## What to produce:
Please set down all the lines beneath this one exactly, without the pictures.

※ ※ ※

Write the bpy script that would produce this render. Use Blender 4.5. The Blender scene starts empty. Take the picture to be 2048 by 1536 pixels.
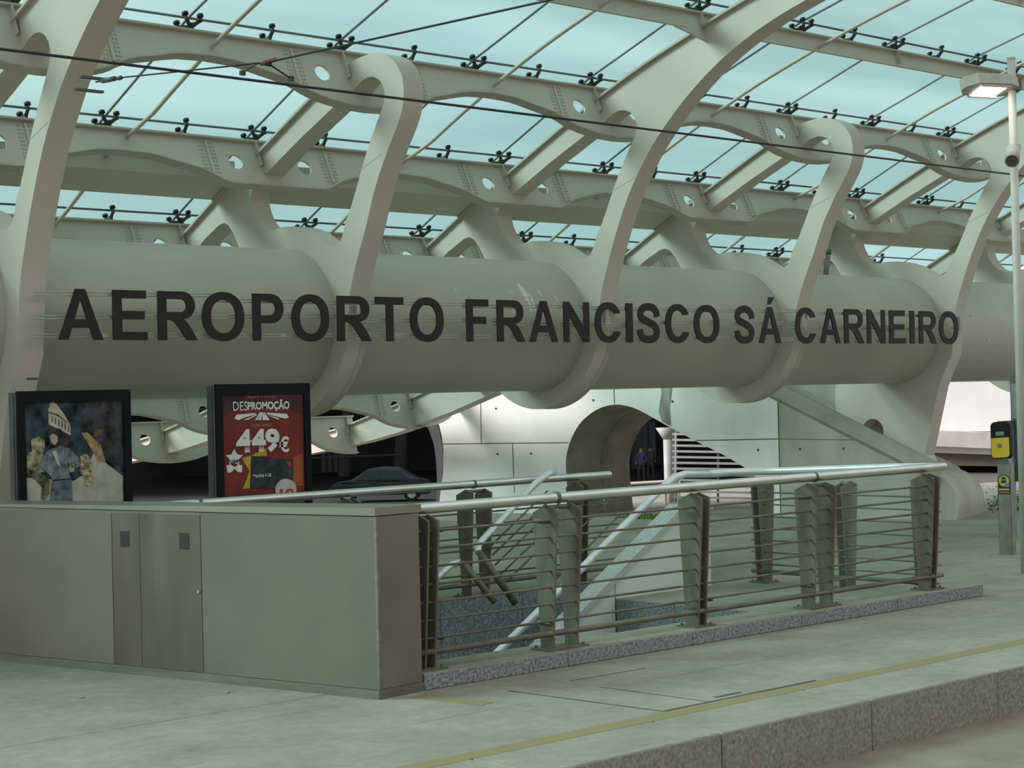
import bpy, bmesh, math, random
from mathutils import Vector, Matrix
from mathutils.geometry import tessellate_polygon
random.seed(7)
C = bpy.context.scene.collection
PI = math.pi

# ------------------------------------------------------------------ camera
HC = 1.68
FPX, YAW, PITCH, ROLL = 3500.0, math.radians(47.635), math.radians(0.457), math.radians(-1.414)
d_ = Vector((math.cos(YAW)*math.cos(PITCH), math.sin(YAW)*math.cos(PITCH), math.sin(PITCH)))
r0 = Vector((math.sin(YAW), -math.cos(YAW), 0)); u0 = r0.cross(d_)
rt_ = math.cos(ROLL)*r0 + math.sin(ROLL)*u0
up_ = -math.sin(ROLL)*r0 + math.cos(ROLL)*u0
CAM = Vector((0, 0, HC))
cd = bpy.data.cameras.new('camera'); cam = bpy.data.objects.new('camera', cd); C.objects.link(cam)
M = Matrix((rt_, up_, -d_)).transposed().to_4x4(); M.translation = CAM
cam.matrix_world = M
cd.sensor_fit = 'HORIZONTAL'; cd.sensor_width = 36.0; cd.lens = FPX*36.0/2048
cd.clip_start = 0.1; cd.clip_end = 2000
bpy.context.scene.camera = cam

# ------------------------------------------------------------------ sky, sun, exposure
sc = bpy.context.scene
sc.view_settings.view_transform = 'Standard'; sc.view_settings.look = 'None'
sc.view_settings.gamma = 1.0; sc.view_settings.use_curve_mapping = False
sc.view_settings.exposure = 0.0
W = bpy.data.worlds.new('overcast_sky'); sc.world = W; W.use_nodes = True
nt = W.node_tree; nt.nodes.clear()
wo = nt.nodes.new('ShaderNodeOutputWorld'); bg = nt.nodes.new('ShaderNodeBackground')
tc = nt.nodes.new('ShaderNodeTexCoord'); nz = nt.nodes.new('ShaderNodeTexNoise'); cr = nt.nodes.new('ShaderNodeValToRGB')
nz.inputs['Scale'].default_value = 3.0; nz.inputs['Detail'].default_value = 5.0; nz.inputs['Roughness'].default_value = .55
cr.color_ramp.elements[0].position = .38; cr.color_ramp.elements[0].color = (.80, .90, .97, 1)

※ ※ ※

## Complete answer:
Write the bpy script that would produce this render. Use Blender 4.5. The Blender scene starts empty. Take the picture to be 2048 by 1536 pixels.
import bpy, bmesh, math, random
from mathutils import Vector, Matrix
from mathutils.geometry import tessellate_polygon
random.seed(7)
C = bpy.context.scene.collection
PI = math.pi

# ------------------------------------------------------------------ camera
HC = 1.68
FPX, YAW, PITCH, ROLL = 3500.0, math.radians(47.635), math.radians(0.457), math.radians(-1.414)
d_ = Vector((math.cos(YAW)*math.cos(PITCH), math.sin(YAW)*math.cos(PITCH), math.sin(PITCH)))
r0 = Vector((math.sin(YAW), -math.cos(YAW), 0)); u0 = r0.cross(d_)
rt_ = math.cos(ROLL)*r0 + math.sin(ROLL)*u0
up_ = -math.sin(ROLL)*r0 + math.cos(ROLL)*u0
CAM = Vector((0, 0, HC))
cd = bpy.data.cameras.new('camera'); cam = bpy.data.objects.new('camera', cd); C.objects.link(cam)
M = Matrix((rt_, up_, -d_)).transposed().to_4x4(); M.translation = CAM
cam.matrix_world = M
cd.sensor_fit = 'HORIZONTAL'; cd.sensor_width = 36.0; cd.lens = FPX*36.0/2048
cd.clip_start = 0.1; cd.clip_end = 2000
bpy.context.scene.camera = cam

# ------------------------------------------------------------------ sky, sun, exposure
sc = bpy.context.scene
sc.view_settings.view_transform = 'Standard'; sc.view_settings.look = 'None'
sc.view_settings.gamma = 1.0; sc.view_settings.use_curve_mapping = False
sc.view_settings.exposure = 0.0
W = bpy.data.worlds.new('overcast_sky'); sc.world = W; W.use_nodes = True
nt = W.node_tree; nt.nodes.clear()
wo = nt.nodes.new('ShaderNodeOutputWorld'); bg = nt.nodes.new('ShaderNodeBackground')
tc = nt.nodes.new('ShaderNodeTexCoord'); nz = nt.nodes.new('ShaderNodeTexNoise'); cr = nt.nodes.new('ShaderNodeValToRGB')
nz.inputs['Scale'].default_value = 3.0; nz.inputs['Detail'].default_value = 5.0; nz.inputs['Roughness'].default_value = .55
cr.color_ramp.elements[0].position = .38; cr.color_ramp.elements[0].color = (.80, .90, .97, 1)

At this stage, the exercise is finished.